Defense secretary nominee Chuck Hagel claimed Thursday his comment that the Pentagon was "bloated" was made prior to the passage of the Budget Control Act--which is not true:
SEN. ROY BLUNT (R., MO.): In talking about sequestration, you made a comment about, 'There's lots of bloat' -- I'm sure you've talked about this comment quite a bit and are very familiar with it, more than you were before you made it probably--in the Pentagon. What do you have in mind there? What is being done at the Pentagon that could maybe better be done somewhere else or is being duplicated somewhere else? I think in--maybe in the follow-up of that I saw you mentioned that things that should be in the State Department have gotten over in the Pentagon. Are there examples of that that we can work on and you'll want to lead on?
HAGEL: Two things. First, that comment came in a large, extended interview about budgets--about everything. That interview was done in 2011, prior to the Budget Control Act just to get the time frame right on that. I never supported sequestration, by the way.

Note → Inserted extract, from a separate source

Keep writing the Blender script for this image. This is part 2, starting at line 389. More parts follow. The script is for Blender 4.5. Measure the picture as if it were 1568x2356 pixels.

But the interview was not, in fact, prior to the passage of the Budget Control Act, as first noted by Jackson Diehl. Hagel was responding directly to a question about sequestration in a Sept. 1, 2011 interview with the Financial Times:
QUESTION: On this Joint Committee that’s being created, Leon Panetta, our defense secretary, has warned of really dire consequences to U.S. national security if this so-called trigger gets pulled, in which case we would see $600 billion in automatic cuts to the Defense Department. Do you agree with his assessment that that would be very harmful to national security.
HAGEL: Defense Department, I think, in many ways, has been bloated. So I think the Pentagon needs to be pared down. I don’t think that our military has really looked at themselves strategically, critically, in a long, long time."